Just make sure you set up everything (SPF, DKIM, DMARC) correctly, including the PTR reverse lookup of your server ( really important ).

Key tip: warm up your ip(s). I use mailreach.co ( it has a USD 25/m cost ), reached near 100% deliverability in a month.

I now have barely have any maintenance to do. It just works.

3 comments

> Just make sure you set up everything (SPF, DKIM, DMARC) correctly, including the PTR reverse lookup of your server ( really important ).

I don't know much about mail server and this must be how people feel when they watch Hollywood movie hacker moment

It's mostly DNS records. Postal Server has good documentation and tools helping you set up quite everything in their UI.

It seems Stalwart also makes it easy in their UI based on the gif in the post. You can see at some point a list of DNS entries to update.

The only missing thing in all these is the PTR record which needs to be set up at the hosting level.

A good tool to check if everything is OK is https://www.mail-tester.com/

It's not that hard, and less work than it used to be.

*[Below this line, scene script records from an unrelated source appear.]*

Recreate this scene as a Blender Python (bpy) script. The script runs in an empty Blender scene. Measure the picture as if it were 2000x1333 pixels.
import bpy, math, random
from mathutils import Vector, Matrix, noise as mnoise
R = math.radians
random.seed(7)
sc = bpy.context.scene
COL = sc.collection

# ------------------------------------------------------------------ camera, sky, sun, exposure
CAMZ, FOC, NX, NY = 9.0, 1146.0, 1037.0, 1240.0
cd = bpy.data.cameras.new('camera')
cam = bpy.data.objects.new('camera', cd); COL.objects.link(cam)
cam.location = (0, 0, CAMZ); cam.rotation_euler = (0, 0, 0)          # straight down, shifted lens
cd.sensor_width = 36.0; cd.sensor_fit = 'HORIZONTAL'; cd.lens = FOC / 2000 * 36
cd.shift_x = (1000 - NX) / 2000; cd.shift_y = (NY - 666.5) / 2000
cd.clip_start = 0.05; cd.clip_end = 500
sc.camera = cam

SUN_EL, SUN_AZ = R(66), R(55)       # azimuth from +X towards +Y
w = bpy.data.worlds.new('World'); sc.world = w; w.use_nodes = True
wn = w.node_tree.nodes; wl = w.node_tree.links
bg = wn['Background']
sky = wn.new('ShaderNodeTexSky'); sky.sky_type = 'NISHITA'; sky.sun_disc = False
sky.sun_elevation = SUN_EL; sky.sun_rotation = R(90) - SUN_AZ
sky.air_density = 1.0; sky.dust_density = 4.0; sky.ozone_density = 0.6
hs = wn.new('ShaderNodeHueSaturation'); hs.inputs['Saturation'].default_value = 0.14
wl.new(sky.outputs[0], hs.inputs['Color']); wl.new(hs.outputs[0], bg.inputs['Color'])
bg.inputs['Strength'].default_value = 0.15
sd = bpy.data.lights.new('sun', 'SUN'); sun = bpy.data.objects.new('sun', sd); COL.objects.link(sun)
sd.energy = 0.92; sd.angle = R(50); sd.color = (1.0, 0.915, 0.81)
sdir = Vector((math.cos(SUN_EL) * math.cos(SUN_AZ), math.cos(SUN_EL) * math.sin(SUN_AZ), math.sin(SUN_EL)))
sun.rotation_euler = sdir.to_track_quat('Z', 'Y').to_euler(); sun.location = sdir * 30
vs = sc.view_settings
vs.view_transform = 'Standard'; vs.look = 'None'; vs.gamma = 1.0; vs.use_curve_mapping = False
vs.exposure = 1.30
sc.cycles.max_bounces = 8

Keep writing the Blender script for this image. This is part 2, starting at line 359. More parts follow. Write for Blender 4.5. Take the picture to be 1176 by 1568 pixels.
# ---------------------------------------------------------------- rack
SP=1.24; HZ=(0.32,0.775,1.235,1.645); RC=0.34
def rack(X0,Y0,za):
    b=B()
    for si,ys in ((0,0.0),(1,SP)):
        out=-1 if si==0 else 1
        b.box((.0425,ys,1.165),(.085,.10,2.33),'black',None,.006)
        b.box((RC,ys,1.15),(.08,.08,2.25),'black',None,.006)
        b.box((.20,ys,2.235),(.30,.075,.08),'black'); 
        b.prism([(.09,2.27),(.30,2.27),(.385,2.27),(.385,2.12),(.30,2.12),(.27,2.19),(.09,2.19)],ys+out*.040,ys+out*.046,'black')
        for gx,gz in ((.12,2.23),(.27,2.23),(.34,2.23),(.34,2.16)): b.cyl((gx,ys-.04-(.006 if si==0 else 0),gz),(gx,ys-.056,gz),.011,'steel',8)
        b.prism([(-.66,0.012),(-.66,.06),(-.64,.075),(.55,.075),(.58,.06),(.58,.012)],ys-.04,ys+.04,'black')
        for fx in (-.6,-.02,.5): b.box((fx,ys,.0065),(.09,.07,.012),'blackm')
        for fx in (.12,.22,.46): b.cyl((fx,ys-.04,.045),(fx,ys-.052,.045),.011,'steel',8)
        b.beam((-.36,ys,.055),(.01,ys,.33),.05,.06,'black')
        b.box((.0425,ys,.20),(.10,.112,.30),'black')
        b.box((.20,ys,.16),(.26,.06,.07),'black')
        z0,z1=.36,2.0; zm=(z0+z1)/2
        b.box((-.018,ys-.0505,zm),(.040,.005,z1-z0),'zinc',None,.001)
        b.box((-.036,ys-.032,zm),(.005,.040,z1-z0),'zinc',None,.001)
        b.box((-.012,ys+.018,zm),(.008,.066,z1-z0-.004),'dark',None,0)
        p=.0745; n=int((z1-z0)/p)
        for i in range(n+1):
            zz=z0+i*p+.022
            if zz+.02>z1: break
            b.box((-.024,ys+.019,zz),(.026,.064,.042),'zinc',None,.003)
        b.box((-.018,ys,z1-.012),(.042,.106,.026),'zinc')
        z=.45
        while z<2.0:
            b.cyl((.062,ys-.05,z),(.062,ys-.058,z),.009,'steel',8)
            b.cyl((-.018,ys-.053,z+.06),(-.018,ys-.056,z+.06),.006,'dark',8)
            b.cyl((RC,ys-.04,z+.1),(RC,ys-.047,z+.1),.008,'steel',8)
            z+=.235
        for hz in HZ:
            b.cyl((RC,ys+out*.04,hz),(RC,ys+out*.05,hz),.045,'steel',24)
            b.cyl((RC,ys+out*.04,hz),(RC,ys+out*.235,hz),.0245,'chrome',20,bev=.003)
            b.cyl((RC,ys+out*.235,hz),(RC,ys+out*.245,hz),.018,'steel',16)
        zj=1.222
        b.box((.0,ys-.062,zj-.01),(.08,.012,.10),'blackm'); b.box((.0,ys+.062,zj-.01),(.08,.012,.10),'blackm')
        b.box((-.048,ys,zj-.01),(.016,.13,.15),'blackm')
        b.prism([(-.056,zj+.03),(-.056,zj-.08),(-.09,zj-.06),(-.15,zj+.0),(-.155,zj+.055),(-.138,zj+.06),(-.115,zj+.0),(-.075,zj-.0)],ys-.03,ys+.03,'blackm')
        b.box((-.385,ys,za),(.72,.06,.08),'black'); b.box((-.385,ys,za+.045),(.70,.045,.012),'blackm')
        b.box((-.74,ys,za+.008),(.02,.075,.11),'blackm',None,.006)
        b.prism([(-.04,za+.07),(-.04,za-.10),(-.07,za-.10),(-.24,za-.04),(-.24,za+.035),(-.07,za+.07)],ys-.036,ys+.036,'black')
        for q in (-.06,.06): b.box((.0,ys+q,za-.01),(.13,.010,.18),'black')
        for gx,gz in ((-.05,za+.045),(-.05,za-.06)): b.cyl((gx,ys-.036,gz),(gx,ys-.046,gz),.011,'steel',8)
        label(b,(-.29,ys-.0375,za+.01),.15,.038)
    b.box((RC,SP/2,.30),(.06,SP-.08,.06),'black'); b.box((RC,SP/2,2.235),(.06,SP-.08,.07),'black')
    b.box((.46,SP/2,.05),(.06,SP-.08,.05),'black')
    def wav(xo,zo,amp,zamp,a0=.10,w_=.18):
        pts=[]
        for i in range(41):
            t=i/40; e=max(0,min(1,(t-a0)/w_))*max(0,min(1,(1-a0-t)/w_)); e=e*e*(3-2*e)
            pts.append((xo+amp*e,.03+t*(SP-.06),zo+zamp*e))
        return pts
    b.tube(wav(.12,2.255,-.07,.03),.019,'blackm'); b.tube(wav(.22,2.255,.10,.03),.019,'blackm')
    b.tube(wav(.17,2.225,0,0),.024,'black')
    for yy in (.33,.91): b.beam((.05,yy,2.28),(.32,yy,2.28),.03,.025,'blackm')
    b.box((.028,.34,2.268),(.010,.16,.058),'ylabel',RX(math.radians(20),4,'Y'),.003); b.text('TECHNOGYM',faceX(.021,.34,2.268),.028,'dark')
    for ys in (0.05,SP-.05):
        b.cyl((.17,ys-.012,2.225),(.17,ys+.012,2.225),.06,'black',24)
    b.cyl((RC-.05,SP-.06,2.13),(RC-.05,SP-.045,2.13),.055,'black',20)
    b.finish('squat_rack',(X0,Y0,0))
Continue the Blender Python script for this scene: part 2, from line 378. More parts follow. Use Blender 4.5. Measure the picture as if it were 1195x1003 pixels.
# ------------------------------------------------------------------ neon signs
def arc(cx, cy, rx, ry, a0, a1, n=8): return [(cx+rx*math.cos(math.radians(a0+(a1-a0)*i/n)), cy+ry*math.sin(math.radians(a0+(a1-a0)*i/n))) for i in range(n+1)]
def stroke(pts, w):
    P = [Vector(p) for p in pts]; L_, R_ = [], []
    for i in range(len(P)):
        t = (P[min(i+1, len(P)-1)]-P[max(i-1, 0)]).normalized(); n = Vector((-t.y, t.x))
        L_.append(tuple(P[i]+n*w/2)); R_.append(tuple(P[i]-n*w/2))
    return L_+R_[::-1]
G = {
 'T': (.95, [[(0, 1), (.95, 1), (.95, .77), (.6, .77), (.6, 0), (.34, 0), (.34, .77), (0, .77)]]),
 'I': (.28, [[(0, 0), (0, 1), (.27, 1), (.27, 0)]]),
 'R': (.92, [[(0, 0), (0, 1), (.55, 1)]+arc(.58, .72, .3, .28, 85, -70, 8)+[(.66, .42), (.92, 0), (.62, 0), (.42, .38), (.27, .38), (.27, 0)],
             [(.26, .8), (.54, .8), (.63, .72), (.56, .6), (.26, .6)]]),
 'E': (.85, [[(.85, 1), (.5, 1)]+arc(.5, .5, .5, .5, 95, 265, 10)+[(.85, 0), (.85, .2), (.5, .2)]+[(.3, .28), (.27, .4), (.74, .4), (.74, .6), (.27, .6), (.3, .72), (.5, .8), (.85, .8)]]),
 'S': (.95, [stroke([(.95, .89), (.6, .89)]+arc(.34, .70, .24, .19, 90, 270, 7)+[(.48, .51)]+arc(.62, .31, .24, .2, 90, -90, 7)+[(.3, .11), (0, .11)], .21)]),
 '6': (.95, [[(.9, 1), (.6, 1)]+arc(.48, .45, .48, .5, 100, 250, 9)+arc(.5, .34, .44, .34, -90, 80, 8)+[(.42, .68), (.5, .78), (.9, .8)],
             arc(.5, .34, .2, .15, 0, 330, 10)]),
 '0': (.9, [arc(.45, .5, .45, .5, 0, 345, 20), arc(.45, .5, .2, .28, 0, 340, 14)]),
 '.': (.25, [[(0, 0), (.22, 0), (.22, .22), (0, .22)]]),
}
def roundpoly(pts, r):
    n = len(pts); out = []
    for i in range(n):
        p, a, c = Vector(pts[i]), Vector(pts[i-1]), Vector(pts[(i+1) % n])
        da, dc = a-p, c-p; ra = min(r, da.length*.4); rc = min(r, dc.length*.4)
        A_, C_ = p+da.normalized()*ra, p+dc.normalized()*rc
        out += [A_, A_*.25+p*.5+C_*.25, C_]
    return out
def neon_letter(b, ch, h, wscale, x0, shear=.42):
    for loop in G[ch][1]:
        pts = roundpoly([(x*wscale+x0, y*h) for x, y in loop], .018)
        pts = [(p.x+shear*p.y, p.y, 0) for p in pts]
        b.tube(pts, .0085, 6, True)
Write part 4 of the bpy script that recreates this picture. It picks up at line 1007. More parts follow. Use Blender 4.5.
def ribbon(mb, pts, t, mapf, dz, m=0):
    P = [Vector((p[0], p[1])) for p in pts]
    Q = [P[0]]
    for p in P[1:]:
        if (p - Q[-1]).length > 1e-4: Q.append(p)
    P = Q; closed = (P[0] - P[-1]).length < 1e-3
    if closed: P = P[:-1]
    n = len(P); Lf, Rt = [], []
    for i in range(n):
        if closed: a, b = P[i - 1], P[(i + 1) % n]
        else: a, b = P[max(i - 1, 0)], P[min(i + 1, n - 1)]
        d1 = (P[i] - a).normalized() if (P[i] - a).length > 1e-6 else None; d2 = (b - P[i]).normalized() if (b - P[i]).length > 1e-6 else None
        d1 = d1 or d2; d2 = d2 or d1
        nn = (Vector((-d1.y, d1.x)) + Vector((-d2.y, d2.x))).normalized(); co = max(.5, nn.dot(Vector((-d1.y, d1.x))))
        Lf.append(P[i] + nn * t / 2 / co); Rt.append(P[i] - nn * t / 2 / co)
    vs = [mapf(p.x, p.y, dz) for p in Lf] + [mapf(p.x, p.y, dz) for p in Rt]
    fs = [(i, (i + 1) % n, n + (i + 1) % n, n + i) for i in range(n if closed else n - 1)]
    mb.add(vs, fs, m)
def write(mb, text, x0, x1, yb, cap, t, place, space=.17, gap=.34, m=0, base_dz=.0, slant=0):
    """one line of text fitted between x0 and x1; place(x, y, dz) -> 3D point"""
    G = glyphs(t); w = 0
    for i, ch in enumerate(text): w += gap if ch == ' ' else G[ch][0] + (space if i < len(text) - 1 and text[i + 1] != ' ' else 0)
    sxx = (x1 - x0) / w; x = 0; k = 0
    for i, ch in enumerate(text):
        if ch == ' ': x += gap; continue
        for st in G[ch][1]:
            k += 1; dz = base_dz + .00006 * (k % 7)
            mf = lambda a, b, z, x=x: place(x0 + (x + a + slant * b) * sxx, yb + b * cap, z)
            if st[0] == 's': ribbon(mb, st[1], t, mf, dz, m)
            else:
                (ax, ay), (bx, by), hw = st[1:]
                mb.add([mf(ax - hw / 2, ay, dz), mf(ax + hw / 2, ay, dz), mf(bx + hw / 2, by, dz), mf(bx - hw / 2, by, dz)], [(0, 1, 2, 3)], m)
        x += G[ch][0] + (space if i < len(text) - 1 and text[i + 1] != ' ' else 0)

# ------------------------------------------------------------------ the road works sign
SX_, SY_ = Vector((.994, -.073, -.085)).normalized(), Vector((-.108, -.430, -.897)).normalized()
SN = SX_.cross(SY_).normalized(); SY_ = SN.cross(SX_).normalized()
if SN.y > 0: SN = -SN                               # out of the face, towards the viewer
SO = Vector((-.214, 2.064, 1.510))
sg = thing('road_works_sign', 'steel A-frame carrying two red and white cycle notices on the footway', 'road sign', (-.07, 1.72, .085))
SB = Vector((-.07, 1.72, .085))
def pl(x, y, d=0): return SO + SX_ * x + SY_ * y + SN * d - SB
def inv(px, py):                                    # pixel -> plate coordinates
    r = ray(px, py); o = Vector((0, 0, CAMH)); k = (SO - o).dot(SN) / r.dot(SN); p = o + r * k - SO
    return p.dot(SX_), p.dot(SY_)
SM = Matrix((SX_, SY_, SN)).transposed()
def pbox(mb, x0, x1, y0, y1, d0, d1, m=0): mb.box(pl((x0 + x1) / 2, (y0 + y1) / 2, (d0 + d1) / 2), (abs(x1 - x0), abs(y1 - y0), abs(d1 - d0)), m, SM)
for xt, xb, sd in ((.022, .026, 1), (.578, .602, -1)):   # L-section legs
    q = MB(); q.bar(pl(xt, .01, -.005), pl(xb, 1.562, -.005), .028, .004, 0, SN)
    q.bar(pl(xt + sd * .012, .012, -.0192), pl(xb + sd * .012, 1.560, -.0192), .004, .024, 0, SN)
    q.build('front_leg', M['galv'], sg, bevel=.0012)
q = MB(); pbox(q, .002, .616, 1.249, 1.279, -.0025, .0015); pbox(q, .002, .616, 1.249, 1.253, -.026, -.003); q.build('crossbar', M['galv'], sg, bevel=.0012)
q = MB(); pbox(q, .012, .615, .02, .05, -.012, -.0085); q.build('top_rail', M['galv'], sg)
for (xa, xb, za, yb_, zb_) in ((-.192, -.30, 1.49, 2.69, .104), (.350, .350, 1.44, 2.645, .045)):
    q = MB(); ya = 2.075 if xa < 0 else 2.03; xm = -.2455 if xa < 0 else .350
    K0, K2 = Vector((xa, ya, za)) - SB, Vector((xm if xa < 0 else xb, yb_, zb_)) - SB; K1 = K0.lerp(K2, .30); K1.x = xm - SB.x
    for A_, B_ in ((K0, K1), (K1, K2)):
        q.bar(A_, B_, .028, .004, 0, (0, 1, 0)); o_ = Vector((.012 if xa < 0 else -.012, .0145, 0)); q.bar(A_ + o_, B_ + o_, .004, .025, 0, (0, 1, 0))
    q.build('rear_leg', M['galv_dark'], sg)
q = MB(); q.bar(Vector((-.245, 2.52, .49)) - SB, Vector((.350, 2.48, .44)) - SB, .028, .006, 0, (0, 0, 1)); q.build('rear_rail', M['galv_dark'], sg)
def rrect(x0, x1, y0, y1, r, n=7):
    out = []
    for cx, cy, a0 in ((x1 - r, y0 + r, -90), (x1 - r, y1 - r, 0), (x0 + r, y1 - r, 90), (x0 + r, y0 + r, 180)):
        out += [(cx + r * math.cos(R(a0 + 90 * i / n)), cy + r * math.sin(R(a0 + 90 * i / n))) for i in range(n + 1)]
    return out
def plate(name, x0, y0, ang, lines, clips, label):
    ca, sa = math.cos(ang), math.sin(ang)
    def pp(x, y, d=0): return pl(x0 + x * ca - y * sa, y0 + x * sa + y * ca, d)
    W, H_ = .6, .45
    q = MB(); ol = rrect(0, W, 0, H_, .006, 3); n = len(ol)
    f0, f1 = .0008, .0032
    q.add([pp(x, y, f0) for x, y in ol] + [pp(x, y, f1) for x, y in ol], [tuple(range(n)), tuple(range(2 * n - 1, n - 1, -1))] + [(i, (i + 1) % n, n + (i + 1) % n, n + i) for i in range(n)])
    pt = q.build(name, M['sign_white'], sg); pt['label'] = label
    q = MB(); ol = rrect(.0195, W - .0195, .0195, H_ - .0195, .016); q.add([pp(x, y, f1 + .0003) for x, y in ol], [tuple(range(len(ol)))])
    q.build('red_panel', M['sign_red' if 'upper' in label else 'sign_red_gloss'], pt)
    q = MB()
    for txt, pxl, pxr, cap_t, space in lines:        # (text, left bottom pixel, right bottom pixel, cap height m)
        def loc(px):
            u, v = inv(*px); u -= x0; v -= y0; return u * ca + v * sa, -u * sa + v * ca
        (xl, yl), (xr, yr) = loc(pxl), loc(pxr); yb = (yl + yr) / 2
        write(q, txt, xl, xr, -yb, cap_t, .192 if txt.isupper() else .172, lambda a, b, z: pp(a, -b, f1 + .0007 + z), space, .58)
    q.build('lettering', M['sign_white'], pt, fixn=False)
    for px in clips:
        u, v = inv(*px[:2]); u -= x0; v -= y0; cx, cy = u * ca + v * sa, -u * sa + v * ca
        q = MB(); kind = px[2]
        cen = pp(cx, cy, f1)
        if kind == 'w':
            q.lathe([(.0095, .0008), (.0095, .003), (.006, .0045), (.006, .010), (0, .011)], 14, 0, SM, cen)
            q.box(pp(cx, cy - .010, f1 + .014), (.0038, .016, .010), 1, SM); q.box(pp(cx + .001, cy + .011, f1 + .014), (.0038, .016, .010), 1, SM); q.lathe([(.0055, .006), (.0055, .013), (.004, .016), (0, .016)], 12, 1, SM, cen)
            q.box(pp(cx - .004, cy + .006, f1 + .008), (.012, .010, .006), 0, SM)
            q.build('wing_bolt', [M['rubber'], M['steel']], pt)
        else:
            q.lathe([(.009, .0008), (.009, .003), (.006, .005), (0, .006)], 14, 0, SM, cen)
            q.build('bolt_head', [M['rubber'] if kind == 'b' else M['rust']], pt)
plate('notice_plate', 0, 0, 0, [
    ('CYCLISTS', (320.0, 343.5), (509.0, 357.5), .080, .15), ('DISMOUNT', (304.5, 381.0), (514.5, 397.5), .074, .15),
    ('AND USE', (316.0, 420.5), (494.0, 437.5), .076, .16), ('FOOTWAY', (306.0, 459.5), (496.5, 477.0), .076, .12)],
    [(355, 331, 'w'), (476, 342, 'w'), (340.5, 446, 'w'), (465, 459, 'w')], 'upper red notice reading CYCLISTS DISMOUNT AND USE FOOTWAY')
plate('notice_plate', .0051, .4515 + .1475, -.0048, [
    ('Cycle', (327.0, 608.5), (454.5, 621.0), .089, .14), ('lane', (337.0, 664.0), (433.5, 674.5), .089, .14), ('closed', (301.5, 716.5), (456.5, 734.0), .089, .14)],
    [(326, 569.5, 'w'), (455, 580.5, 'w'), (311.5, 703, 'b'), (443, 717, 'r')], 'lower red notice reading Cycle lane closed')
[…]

Most of the movie hacker moment is often people who want to setup and configure and maintain each component of an email server manually, compared to a reasonably compiled package to allow more administration of it.

If this package isn't someone's cup of tea, products like MDaemon continue to exist and crush it for self-hosting email using a windows server just fine for the past 15-20y.

Postal is not very well maintained, I don't think it's a wise choice to use it if alternatives exist.
Why? Last commit on main branch was 3 weeks ago.

It's not perfect ( a bit slow ), but really easy to set up and configure. Which was the main draw.

Thanks! Wdym by warm up your ips? How does mailreach relate to the setup?
What email warming services do is they create activity between your server and hundreds of email accounts they manage on major ISPs and they make sure to click on "not spam" if it falls under spam, and try to bring your emails to the main inbox.

It's a bit of a grey area thing in fairness.

If service providers don't already detect such users it's quite guaranteed that they will in the future.

Trying to game the system is frowned upon in all cases.

Oh cool. So that's what mailreach does? Sounds great tbh
Sounds malicious.
Not inherently. Whole IP blocks seem more or less black-listed by Google and Microsoft. So if you happen to get a server in that block, you can't send email.